Next step is to set reverse limits for for all three motors. First take the motor C to the extreme reverse position which you want to set as the reverse limit with following command.
[29]:
arm.move_motor_c_by(distance=-1000) # distance is in micro meters
Now that you are at the position which you want to set as the reverse limit for motor C, run the following command.
[30]:
arm.set_motor_c_reverse_limit()
For setting forward limit following command can be run.
[ ]:
arm.set_motor_c_forward_limit()
Repeat the same process for motor A but you need to set both forward and reverse limits at the desired locations.
[24]:
arm.move_motor_a_by(distance=-200)
[ ]:
arm.set_motor_a_forward_limit()
[21]:
arm.set_motor_a_reverse_limit()
Now, for motor B. Again both forward and reverse limits need to be set at desired locations.
[14]:
arm.move_motor_b_by(distance=-2000)
[ ]:
arm.set_motor_b_forward_limit()
[15]:
arm.set_motor_b_reverse_limit()
You have set the reverse limits for all three motors. Next we will define the chip plane. We have already set the chip left bottom corner as the origin of the system. Now, we will set the left top corner first and then right top corner.

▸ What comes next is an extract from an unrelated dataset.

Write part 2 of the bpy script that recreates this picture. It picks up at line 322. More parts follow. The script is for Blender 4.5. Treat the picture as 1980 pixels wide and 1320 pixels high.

Move individual motors with following commands.
[58]:
arm.move_motor_a_by(distance=-1000)
[59]:
arm.move_motor_b_by(distance=3000)
[57]:
arm.move_motor_c_by(distance=-300)
When you are satisfied that the motor is at the left top position of the chip. Run the following command.
[46]:
arm.set_left_top_position()
Again, move invidual motors with the above mentioned commands and when you are satisfied that the arm needle is at the right top position of the chip, run the following command.
[60]:
arm.set_right_top_position()
You have not set the boundaries for the motion of the motor. Though the calibration process is not complete yet. You need to set the chip details.
Set chip details¶
[61]:
arm.rows = 2
arm.pads = 3
arm.inter_row_distance = arm.norm_b # since there are only 2 rows
arm.inter_pad_distance = arm.norm_c / 2 # since there are 3 pads per row
Calibration is complete! Remember you are at the right top position of the chip crrently. Move the needle head to left bottom position and before that set pick up diatance.
[64]:
arm.set_pick_up_distance()
[65]:
arm.move_towards_left_bottom_position()
Integration with measurement process¶
[66]:
import qcodes as qc
from qcodes.dataset import (
Measurement,
initialise_or_create_database_at,
load_or_create_experiment,
)
from qcodes.instrument_drivers.mock_instruments import (
DummyInstrument,
DummyInstrumentWithMeasurement,
)
[67]:
station = qc.Station()
[68]:
# A dummy instrument dac with two parameters ch1 and ch2
dac = DummyInstrument("dac", gates=["ch1", "ch2"])
# A dummy instrument that generates some real looking output depending
# on the values set on the setter_instr, in this case the dac
dmm = DummyInstrumentWithMeasurement("dmm", setter_instr=dac)
[69]:
station.add_component(dac)
station.add_component(dmm)
[69]:
'dmm'
[70]:
initialise_or_create_database_at("~/experiments.db")
Upgrading database; v8 -> v9: 100%|██████████████████████████████████████████████████████████████| 1/1 [00:00<?, ?it/s]
[71]:
exp = load_or_create_experiment(
experiment_name="galil_controller_testing", sample_name="no sample"
)
Our arm is set up and the measurement is set up. Run the following block for measurement as we are at the 1st row.
[72]:
meas = Measurement(exp=exp, station=station, name="xyz_measurement")
meas.register_parameter(dac.ch1) # register the first independent parameter
meas.register_parameter(dmm.v1, setpoints=(dac.ch1,)) # now register the dependent oone
meas.write_period = 2
with meas.run() as datasaver:
for set_v in np.linspace(0, 25, 10):
dac.ch1.set(set_v)
get_v = dmm.v1.get()
datasaver.add_result((dac.ch1, set_v), (dmm.v1, get_v))
dataset = datasaver.dataset # convenient to have for plotting
Starting experimental run with id: 1.
Now you have option to move to the next row or pad with following commands.
[78]:
arm.move_to_row(1)
[74]:
arm.move_to_pad(3)
Once this motion is complete, you can use individual motors commands for minor adjustments.
[75]:
arm.move_motor_a_by(distance=15)
[76]:
arm.move_motor_b_by(distance=50)
[77]:
arm.move_motor_c_by(distance=-5)
Repeat the measurement code block for the new row or pad.
When you are done with the all the measurements, use following command to close the controller.
[79]:
arm.controller.close()
[ ]: